Hailee Steinfeld and Woody Harrelson
“The Edge of Seventeen”STX Entertainment

Unfolding like a symphony of small humiliations, there isn’t a moment in this movie that doesn’t feel at least vaguely familiar, and there isn’t a moment in this movie that doesn’t feel completely true. If anything, “The Edge of Seventeen” only sinks deeper into its characters as it wades into territory that might have been strained in lesser hands — from Nadine’s midnight escape to her teacher’s house to her ambiguously romantic fumblings with an awkward kid named Erwin (Hayden Szeto) who feels as invisible as she does, the scenes with the highest potential for hokeyness are the ones that Craig and her cast most relish. This stuff may not be Chekhov (or have its roots in Shakespeare, as so many high school movies do), but very seldom have these types of characters not felt like types at all. When shit gets heavy between Nadine and her brother, both Steinfeld and Jenner tap into a sense of depth so real that it almost seems alien to the genre.

Reality is key, here. Nobody is going to confuse “The Edge of Seventeen” for a Dardennes-like docudrama, but the film combines the accessibility of a Hollywood comedy with the decidedly unromantic bleariness of a grey fall afternoon. It’s a casual rated “R” character study where nothing shimmers, and where you only hear a recognizable song because Nadine is shouting along to Aimee Mann’s “Save Me” in her bedroom.
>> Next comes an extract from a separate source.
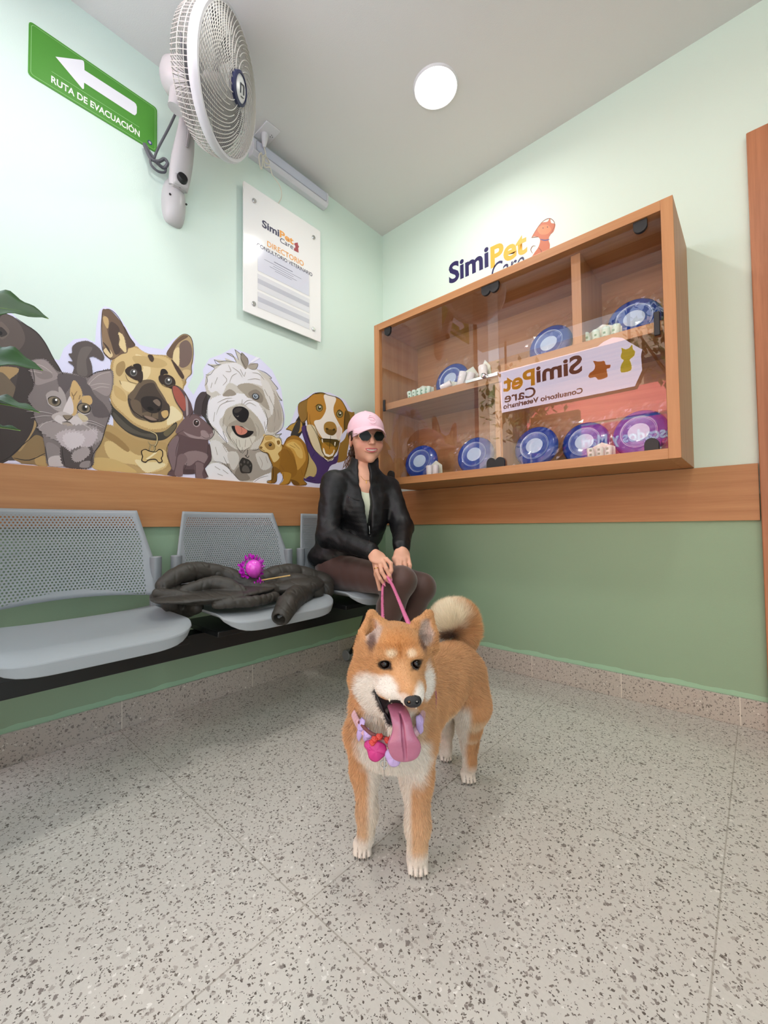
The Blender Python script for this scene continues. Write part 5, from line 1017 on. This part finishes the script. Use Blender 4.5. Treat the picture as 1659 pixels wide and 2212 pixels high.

Ironically, one of Steinfeld’s own pop hits may have proven more helpful for the young woman on the brink, as hers is nothing if not a story about someone who needs to learn how to “love myself.”

Your teenage years can feel like an open wound, and Nadine is worried about bleeding out before her hurt scabs over. “There are two types of people in the world,” Nadine tells us. “The confident, and the people who hope the confident die.” Maybe that’s true, but the witty and altogether wonderful film that Craig has crafted around her suggests that most of us fall somewhere in the middle as we learn how to live with ourselves. “The Edge of Seventeen” probably won’t kickstart a new rash of high school movies, but this one is good enough to sustain us for a long time.

Grade: A-

“The Edge of Seventeen” premiered at the 2016 Toronto International Film Festival. It will be released in theaters by STX Entertainment on November 18th, 2016.